Why would company counsel advise founders to take the “standard deal”” rather than something that would clearly be better? Mostly because they have no experience with it and fear the unknown. For example, the very quick answer you’ll get from counsel is that having investors buy common stock will screw up the pricing of their employee stock option plan. If they merely invested a few minutes to understand, they would realize it does not. 409A valuation firms know how to handle option pricing in these situations and it is still a significant discount to what investors paid. We have done this many times with no issue.

Another more subtle topic is voting thresholds. As a company matures and new investors are added, investors will often negotiate the voting threshold required to approve important corporation actions. This typically is discussed as “2 out of 3” or “3 out of 5” investors, but is documented as a carefully calculated percentage. For example, 64% can be the number of investor shares required to approve a new financing.

Should our common “investor” shares be included in this calculation?
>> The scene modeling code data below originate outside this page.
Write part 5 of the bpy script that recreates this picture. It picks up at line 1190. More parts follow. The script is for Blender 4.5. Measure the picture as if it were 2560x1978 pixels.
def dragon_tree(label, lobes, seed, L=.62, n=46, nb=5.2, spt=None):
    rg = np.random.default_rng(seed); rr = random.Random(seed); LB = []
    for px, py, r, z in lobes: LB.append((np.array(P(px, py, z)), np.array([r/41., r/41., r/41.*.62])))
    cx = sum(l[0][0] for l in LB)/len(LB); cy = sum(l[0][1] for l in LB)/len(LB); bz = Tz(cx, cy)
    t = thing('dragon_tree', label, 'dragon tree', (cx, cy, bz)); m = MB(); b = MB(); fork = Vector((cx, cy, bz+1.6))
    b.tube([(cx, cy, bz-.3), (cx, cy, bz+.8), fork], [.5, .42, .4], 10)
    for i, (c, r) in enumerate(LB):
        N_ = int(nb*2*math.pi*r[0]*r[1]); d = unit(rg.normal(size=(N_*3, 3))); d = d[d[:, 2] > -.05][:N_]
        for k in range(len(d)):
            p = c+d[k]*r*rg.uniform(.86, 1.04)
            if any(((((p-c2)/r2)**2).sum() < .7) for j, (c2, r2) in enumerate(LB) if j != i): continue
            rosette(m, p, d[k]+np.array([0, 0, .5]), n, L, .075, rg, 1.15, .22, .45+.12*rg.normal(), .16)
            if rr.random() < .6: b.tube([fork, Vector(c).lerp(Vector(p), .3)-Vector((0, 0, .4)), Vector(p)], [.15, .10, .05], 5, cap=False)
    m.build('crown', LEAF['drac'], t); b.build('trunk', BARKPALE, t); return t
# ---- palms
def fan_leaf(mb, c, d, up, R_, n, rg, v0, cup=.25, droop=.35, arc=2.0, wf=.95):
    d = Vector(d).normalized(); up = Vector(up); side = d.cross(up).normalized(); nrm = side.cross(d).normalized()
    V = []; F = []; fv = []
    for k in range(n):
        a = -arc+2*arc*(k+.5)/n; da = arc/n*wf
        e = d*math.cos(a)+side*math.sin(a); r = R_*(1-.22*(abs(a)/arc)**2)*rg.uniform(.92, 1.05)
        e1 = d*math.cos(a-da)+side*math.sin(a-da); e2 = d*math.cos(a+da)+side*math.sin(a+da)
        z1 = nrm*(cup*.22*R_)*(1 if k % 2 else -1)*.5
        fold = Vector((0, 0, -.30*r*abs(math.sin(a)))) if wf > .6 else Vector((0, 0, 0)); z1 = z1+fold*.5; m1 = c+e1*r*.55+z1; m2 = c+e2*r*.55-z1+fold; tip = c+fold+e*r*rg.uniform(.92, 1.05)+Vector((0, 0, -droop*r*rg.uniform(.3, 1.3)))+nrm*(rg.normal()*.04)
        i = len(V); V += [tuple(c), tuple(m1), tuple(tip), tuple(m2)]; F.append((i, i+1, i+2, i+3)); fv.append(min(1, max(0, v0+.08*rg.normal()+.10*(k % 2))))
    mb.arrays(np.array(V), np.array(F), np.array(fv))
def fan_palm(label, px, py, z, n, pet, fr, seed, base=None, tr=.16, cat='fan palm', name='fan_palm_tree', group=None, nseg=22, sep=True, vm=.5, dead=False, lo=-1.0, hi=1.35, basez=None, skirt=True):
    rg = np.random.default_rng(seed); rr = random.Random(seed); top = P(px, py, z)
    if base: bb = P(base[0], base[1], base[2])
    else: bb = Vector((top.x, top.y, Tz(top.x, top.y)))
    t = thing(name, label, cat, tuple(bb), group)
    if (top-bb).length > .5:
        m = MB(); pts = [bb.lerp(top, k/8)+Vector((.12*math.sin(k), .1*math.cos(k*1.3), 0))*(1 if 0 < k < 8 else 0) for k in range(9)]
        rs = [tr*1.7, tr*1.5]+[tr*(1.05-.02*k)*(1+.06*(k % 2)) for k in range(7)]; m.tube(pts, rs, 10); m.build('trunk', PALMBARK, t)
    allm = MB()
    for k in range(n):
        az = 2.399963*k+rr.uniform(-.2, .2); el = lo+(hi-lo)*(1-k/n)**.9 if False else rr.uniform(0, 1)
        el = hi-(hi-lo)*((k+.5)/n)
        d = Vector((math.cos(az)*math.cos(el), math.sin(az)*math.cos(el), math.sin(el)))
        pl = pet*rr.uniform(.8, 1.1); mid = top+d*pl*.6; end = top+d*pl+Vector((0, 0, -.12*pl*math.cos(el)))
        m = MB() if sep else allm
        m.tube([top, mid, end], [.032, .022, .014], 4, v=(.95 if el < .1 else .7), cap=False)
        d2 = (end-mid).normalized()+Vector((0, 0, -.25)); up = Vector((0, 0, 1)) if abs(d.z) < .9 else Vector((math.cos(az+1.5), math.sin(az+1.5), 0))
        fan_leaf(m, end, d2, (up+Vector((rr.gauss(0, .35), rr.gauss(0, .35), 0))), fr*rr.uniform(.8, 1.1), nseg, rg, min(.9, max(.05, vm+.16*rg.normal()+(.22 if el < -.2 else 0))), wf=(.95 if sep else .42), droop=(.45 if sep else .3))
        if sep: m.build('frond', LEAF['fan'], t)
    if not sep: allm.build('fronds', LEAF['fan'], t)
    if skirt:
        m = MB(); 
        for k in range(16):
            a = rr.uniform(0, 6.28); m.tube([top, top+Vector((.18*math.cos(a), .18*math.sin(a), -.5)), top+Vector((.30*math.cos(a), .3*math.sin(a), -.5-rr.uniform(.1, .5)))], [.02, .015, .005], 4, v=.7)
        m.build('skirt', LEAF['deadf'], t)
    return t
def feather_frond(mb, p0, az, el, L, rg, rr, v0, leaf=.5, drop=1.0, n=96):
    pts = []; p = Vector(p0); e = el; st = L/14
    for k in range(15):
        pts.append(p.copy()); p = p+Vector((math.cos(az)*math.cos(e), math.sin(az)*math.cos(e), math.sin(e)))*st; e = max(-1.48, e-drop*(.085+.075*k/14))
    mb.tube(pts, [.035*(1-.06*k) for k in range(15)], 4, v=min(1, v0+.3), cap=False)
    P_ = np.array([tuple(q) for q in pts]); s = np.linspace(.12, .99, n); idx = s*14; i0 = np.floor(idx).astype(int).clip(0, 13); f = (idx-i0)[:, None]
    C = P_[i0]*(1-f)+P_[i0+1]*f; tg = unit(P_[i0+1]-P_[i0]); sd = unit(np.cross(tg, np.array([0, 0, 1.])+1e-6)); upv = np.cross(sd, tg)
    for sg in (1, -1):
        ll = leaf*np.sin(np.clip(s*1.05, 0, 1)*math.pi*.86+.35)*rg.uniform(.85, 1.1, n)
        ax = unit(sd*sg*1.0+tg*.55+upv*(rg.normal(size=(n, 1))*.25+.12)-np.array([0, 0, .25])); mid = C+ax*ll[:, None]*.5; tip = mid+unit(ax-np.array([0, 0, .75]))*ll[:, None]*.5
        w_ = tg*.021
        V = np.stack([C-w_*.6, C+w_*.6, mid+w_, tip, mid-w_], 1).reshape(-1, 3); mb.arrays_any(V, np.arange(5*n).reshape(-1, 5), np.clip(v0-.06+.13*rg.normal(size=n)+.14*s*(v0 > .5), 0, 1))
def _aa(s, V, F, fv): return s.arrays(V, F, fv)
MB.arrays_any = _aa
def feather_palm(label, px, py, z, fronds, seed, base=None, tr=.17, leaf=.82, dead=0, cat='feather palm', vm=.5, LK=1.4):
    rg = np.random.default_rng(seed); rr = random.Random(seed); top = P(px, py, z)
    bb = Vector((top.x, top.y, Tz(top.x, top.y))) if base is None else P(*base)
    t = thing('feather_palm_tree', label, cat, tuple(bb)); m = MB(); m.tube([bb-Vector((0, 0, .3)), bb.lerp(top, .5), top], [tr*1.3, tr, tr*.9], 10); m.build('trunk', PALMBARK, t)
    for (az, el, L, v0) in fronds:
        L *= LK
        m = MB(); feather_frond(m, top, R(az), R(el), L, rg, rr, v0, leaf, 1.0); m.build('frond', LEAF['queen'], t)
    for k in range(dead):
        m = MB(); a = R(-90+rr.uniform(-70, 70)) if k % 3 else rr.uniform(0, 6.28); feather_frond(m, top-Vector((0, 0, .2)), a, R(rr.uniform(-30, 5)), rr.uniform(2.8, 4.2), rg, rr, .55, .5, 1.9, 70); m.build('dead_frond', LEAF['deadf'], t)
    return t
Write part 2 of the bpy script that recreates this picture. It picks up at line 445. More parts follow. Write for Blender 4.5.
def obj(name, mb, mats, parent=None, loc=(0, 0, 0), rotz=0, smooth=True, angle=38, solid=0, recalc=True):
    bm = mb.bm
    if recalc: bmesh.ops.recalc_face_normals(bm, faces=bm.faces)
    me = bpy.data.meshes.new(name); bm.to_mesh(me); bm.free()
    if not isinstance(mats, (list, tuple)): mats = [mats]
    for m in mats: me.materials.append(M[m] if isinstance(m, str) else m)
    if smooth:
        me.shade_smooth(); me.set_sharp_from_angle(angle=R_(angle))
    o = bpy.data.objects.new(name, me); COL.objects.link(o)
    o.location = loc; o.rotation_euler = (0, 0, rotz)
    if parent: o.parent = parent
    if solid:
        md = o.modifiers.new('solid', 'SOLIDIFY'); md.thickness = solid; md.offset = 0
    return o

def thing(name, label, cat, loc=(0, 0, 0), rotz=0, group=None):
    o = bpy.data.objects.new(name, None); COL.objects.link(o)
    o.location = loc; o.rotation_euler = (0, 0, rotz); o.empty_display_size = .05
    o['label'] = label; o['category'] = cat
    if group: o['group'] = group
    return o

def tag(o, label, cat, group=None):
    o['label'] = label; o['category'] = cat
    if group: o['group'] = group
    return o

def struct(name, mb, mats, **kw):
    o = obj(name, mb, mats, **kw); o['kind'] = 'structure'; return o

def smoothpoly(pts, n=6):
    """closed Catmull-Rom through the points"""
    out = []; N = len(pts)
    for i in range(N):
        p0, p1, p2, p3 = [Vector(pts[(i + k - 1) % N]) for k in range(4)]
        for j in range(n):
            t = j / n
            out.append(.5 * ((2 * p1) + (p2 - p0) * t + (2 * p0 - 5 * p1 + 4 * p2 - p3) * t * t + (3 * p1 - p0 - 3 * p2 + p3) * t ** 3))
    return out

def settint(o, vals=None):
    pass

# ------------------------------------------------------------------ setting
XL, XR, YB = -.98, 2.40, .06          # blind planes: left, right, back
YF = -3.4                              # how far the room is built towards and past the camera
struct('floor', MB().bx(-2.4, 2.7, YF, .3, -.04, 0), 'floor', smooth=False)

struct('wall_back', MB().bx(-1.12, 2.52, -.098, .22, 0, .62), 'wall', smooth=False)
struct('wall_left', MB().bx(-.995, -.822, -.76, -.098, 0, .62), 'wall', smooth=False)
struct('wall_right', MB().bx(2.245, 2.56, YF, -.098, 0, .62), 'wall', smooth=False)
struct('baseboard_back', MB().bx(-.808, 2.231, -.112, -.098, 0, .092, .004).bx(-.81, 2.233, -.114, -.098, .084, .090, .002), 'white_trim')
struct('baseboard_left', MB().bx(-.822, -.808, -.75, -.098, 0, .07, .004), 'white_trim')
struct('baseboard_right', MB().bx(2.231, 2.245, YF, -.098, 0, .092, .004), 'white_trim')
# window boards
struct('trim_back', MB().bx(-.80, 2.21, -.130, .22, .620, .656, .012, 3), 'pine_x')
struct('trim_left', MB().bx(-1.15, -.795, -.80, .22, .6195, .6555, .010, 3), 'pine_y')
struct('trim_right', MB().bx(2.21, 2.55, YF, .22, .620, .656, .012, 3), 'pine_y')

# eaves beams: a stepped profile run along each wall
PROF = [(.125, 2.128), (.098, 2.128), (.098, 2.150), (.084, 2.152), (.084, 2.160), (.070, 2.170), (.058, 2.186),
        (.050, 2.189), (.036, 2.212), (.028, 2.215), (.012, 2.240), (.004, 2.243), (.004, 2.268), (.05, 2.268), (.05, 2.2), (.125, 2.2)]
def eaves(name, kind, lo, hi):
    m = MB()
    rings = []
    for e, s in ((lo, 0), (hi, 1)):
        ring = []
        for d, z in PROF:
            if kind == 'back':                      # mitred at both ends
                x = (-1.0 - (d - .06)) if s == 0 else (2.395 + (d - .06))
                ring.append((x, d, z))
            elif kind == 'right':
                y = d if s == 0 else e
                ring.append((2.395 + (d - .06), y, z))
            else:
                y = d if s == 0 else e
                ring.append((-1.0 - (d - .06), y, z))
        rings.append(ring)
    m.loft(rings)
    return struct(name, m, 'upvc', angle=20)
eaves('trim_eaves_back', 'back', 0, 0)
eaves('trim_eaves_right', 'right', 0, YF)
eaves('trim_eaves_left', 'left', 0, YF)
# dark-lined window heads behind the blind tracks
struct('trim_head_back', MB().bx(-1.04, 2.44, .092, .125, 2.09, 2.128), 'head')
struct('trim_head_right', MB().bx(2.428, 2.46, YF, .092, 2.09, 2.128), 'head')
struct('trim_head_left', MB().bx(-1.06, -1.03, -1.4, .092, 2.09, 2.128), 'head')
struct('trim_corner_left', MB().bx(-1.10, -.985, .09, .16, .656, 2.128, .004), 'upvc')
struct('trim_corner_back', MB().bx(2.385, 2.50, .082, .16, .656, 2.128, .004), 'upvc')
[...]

This is not an issue between us and the company — the company typically wants us to be included because they know we are the ones most likely to be aligned with them. But sometimes new investors prefer to have more control over these decisions. When it comes to voting thresholds, we work with founders and follow-on investors to craft a structure that makes sense and is founder-aligned in the follow-on round.

Finally, while we’ve been prepared to trade downside protection for upside enhancement, we’ve yet to see the downside materialize in a way where our investment in preferred stock would have been better than an investment in common stock. That time may come, but so far, buying common stock has only had upside for us.